Questo perché tutte le civiltà tendono al narcisismo (…). Noi, abitanti dell’Europa, trattiamo l’altro soprattutto come un estraneo. E, soprattutto, lo trattiamo come una minaccia.
Una minaccia perché costringe a mettersi in gioco, ad essere aperti verso nuove realtà, a superare rigide convenzioni sociali a cui ci si aggrappa in assenza di saldi princìpi interiori.

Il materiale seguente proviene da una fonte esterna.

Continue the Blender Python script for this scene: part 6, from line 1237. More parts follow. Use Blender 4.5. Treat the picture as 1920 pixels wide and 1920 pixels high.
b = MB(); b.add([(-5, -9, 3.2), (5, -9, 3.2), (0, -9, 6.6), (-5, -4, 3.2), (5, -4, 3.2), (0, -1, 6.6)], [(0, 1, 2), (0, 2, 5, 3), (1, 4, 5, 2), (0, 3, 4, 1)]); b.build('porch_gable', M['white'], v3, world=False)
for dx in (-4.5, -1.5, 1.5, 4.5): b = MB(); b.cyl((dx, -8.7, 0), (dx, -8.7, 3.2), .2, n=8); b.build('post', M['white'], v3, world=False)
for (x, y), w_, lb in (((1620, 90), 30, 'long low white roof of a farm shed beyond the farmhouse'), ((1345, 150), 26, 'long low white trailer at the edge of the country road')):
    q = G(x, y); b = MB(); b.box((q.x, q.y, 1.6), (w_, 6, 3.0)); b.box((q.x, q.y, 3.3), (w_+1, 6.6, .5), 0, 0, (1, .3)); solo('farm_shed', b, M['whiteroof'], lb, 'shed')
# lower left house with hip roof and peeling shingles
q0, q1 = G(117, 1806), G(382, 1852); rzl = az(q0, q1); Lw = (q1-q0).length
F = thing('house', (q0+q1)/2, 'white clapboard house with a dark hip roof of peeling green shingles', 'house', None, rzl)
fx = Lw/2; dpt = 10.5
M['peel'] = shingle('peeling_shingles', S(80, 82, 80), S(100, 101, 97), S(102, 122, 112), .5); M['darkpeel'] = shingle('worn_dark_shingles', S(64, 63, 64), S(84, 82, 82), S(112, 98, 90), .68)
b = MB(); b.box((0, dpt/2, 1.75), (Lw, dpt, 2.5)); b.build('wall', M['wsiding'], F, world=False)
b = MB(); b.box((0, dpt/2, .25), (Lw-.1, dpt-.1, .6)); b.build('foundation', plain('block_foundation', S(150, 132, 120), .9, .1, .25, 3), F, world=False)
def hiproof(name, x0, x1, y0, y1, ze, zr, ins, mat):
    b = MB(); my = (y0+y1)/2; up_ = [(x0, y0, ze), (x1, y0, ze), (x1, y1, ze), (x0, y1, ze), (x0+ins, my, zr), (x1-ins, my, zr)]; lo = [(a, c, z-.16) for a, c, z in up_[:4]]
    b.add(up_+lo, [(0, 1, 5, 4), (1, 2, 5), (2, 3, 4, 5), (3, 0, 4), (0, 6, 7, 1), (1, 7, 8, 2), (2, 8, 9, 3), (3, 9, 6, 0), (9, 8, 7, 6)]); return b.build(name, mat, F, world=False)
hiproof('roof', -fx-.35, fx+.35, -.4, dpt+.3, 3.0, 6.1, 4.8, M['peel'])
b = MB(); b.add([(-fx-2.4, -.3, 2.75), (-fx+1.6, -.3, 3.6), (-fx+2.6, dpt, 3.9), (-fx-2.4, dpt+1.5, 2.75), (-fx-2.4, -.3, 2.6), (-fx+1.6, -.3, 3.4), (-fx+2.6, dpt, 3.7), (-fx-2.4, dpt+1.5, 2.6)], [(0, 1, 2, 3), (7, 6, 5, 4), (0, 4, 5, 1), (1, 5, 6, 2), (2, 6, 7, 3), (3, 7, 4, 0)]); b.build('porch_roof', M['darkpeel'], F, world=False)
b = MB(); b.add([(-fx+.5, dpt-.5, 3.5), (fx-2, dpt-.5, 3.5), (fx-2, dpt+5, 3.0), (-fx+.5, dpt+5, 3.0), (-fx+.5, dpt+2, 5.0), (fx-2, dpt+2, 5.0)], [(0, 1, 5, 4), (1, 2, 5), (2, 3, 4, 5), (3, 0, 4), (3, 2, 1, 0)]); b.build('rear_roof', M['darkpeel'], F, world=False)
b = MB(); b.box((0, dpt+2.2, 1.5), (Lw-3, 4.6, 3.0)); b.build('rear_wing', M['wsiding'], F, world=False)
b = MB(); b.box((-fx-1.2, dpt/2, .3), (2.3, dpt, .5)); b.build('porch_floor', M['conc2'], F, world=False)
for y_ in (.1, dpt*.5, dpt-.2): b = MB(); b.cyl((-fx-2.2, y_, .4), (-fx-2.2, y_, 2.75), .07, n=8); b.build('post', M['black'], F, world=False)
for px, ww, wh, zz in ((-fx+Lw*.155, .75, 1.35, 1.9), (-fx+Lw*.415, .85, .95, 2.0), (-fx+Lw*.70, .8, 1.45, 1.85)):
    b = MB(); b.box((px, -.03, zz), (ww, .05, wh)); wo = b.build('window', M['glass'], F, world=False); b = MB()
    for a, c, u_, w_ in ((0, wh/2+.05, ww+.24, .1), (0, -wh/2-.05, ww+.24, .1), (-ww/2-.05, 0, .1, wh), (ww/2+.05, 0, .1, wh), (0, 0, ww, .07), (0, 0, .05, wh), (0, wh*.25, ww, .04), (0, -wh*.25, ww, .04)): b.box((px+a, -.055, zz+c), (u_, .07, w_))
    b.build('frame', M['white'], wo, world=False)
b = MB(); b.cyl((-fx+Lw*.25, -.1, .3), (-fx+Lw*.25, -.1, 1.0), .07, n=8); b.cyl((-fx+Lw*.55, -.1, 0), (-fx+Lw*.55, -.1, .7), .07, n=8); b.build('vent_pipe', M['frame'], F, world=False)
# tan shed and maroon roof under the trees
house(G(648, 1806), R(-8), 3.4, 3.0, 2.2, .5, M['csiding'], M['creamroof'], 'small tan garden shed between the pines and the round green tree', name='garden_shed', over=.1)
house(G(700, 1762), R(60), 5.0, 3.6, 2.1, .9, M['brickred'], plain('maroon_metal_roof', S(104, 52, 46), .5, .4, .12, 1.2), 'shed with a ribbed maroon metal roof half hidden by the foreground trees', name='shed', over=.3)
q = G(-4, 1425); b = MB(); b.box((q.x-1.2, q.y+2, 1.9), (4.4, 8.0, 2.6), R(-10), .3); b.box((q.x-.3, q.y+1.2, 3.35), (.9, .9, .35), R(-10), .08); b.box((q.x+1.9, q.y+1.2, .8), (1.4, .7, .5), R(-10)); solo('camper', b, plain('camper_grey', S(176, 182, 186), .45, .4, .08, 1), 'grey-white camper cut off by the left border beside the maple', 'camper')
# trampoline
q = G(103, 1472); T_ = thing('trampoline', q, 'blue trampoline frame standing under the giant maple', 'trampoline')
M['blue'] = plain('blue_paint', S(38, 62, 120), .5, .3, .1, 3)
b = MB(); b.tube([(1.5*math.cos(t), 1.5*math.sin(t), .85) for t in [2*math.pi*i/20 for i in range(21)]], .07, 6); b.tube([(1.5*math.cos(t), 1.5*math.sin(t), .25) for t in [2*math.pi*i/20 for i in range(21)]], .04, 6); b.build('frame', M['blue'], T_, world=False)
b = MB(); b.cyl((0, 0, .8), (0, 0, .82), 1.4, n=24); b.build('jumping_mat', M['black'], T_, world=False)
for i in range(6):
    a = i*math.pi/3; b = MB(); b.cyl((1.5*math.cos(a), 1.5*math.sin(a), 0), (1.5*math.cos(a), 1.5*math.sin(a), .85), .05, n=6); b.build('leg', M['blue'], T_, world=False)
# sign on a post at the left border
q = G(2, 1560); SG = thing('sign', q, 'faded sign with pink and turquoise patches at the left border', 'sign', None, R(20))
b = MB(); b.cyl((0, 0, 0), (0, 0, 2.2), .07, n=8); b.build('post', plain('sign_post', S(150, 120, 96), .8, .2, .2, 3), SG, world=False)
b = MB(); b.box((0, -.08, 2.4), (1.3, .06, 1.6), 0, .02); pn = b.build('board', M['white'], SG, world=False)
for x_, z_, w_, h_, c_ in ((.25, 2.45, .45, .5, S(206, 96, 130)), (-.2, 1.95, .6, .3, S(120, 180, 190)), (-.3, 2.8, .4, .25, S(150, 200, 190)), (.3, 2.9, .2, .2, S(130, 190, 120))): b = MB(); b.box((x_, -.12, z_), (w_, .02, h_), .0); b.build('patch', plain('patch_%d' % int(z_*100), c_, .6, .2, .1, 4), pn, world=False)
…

L’ipocrisia spinge ad inneggiare al cosmopolitismo solo quando se ne è diretti fruitori, e a celare sentimenti razzisti e discriminatori nel nome della salvaguardia dell’entità culturale del proprio paese, dimenticando che la diversità e lo scambio di vedute è il principale motore alla base del progresso.
Domande da interrogazione
- Qual è stato il cambiamento demografico significativo in Italia negli ultimi decenni?
- Da quali regioni proviene la maggior parte degli immigrati in Italia?
- Quali sono le principali difficoltà che affrontano i migranti una volta arrivati in Italia?
- Come viene percepito lo straniero nella società italiana in crisi?
- Qual è l'ipocrisia evidenziata nel testo riguardo al cosmopolitismo?
Negli ultimi decenni, l'Italia è passata dall'essere un paese di emigrazione a una terra di accoglienza, con oltre 5 milioni di immigrati registrati al censimento del 2015.
La maggior parte degli immigrati in Italia proviene dai paesi dell'Est Europa, in particolare Romania e Albania, seguiti da paesi africani, mediorientali e asiatici.
I migranti affrontano difficoltà nell'ottenere il permesso di soggiorno e spesso vivono in clandestinità, affrontando pregiudizi e accuse di contribuire alla criminalità e al declino economico.
Nella società italiana in crisi, lo straniero è spesso visto come un nemico e un capro espiatorio, con pregiudizi e un senso di superiorità che ostacolano l'integrazione.
L'ipocrisia risiede nel fatto che si inneggia al cosmopolitismo solo quando se ne beneficia direttamente, mentre si celano sentimenti razzisti e discriminatori per proteggere l'identità culturale nazionale.